Overview of the Nigeria Financial Intelligence Agency Bill
20.       The Bill has 43 sections and 10 parts.  The part covers the following issues:
21. The consequential amendments that will be made to existing laws as follows:
 (a)     The Economic and Financial Crimes Commission (Establishment) Act, 2004 is amended by deleting sections 1 (2) (c); 6 (j) (iv), and 6 (l) of the Act among others.
 (b)     The Money Laundering (Prohibition) Act, 2011 (as amended)   is amended in sections 1, 4, 5,6, and 13 by substituting for the words “Commission” and “Federal Ministry of Commerce” with the words “Nigerian Financial Intelligence Agency” among others
Financial Compendium
22.       Since the NFIU is already in existence, the Senate is now required to give the NFIA an enabling law and this will not create additional financial burden on the treasury. This is because the NFIU has an existing office and 70 personnel that are currently on EFCC payroll. What would be required is a take-off grant.

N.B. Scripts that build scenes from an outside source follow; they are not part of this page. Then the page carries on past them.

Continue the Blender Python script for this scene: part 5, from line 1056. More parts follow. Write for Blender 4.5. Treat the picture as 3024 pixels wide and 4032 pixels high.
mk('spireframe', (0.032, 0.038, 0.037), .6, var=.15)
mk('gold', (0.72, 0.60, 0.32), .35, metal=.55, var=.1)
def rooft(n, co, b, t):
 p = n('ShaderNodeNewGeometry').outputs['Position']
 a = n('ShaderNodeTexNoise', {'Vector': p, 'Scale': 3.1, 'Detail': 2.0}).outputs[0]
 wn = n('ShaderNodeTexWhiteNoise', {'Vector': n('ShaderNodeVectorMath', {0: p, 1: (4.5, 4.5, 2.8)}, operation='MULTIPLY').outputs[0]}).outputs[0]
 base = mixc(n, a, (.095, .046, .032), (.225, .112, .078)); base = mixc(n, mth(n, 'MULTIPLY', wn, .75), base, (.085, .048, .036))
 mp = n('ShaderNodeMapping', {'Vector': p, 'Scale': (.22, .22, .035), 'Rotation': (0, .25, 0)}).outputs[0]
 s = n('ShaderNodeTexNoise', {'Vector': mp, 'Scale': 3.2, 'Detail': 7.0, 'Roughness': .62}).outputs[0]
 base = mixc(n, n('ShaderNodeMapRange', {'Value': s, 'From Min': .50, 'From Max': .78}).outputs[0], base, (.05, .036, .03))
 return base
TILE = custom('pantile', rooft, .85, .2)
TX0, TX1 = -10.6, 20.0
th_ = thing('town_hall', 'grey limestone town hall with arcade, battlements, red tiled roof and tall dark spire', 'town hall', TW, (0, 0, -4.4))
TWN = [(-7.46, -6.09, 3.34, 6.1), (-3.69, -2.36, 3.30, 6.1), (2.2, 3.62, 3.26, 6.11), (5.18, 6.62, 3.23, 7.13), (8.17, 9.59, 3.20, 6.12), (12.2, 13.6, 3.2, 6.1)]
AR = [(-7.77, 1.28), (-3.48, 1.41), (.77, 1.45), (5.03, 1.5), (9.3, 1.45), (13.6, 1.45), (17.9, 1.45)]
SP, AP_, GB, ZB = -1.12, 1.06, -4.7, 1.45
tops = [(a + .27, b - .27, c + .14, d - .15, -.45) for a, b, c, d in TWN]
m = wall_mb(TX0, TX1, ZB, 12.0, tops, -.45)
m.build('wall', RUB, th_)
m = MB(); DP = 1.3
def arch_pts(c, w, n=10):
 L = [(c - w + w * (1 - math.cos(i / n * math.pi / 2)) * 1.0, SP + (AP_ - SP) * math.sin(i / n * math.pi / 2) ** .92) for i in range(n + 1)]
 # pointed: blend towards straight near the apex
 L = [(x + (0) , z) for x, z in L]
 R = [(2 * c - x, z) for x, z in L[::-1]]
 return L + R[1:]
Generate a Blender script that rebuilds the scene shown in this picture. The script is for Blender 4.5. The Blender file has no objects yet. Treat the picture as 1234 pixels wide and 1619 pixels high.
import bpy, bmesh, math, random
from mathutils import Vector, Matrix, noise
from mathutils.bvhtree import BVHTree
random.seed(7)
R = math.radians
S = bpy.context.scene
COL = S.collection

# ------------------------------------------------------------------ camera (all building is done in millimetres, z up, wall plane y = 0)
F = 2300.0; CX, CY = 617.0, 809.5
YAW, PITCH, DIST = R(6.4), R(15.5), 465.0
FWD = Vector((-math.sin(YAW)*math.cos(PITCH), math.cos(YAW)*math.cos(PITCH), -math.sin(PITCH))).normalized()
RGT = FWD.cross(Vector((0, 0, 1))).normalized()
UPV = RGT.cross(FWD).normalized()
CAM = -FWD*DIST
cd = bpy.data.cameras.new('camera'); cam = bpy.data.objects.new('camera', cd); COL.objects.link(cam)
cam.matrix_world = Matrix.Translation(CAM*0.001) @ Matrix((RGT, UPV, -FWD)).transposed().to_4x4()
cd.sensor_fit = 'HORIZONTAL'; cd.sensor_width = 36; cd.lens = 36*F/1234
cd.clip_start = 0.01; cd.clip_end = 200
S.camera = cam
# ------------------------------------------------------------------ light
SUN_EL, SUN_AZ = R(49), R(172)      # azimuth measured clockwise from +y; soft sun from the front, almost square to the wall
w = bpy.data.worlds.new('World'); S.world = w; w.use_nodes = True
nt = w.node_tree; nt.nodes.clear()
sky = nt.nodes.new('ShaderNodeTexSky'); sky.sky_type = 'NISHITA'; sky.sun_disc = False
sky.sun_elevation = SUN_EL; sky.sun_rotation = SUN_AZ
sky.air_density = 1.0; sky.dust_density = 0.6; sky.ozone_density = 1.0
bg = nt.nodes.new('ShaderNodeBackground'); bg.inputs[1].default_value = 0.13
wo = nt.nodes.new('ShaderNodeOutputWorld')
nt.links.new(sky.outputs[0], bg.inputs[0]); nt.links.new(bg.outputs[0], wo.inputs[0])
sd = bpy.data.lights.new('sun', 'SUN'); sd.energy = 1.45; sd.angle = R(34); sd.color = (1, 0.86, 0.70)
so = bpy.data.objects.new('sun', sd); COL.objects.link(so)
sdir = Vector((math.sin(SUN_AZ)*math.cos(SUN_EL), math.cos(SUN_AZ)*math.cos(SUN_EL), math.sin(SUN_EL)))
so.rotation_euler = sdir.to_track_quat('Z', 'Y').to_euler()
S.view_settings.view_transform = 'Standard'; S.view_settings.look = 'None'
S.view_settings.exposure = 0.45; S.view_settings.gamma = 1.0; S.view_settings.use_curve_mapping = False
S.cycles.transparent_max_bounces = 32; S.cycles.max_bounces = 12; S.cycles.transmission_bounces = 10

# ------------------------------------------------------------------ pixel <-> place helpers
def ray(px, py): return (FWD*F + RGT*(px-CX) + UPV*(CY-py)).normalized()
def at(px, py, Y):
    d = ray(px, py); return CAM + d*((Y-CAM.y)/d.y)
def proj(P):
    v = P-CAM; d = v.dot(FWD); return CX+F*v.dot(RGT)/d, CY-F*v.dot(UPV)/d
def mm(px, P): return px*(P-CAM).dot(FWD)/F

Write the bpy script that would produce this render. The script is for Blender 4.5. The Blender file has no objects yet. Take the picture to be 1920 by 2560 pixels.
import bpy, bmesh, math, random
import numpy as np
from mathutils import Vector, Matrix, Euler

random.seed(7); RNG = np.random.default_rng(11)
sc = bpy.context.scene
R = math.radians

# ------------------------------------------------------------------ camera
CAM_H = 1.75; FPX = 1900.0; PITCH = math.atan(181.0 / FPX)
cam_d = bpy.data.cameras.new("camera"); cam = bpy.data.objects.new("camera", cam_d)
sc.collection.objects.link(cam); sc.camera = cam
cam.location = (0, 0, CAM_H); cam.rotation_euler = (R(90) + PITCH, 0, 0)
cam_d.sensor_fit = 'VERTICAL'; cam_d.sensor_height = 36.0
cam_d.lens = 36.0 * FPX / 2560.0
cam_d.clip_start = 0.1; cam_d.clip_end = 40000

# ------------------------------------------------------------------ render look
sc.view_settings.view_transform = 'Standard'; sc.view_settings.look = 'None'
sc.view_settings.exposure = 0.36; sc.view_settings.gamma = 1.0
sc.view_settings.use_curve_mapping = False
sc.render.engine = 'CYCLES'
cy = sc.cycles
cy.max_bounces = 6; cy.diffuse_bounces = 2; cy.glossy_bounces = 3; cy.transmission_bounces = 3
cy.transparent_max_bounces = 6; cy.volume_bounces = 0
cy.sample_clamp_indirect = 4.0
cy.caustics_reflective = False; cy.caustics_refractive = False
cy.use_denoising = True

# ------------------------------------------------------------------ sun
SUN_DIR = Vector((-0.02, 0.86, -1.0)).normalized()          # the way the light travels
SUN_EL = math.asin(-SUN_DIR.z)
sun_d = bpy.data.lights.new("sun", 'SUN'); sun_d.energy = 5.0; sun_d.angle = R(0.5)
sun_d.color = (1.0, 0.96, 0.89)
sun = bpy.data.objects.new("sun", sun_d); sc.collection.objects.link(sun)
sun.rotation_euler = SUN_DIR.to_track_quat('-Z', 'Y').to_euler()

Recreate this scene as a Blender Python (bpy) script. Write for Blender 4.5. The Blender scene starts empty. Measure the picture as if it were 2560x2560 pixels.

23.       Mr. President, other countries in the region have taken even greater strides to deal with these issues more than Nigeria has and we need to act fast to meet the requirements. Across the world, 139 FIUs, such as the FIC Ghana, CENTIF (FIU), Senegal, CENTIF, Cote d’ Ivoire, FICSouth Africa, FINCEN (FIU) USA, UKFIU, FINTRAC, CANADA, and FIU India, have ministerial level supervision in order to ensure its operational independence and access to funding from their parliament.
24.       In conclusion, Mr., President, it is our responsibility to finish the work we have started by the amendment of the Money Laundering Act, and the Terrorism Prevention Act and to further ensure that the NFIA can gather intelligence to prevent the crime of terrorism, terrorist financing and money laundering.
25. I wish to end Mr. President by drawing this simple analogy, any facility for all should be kept in a position that it is accessible by all. If it is kept in possession of one, access to it can only be at the whims and caprices of the custodian. This is the position of financial intelligence derived from the NFIU today.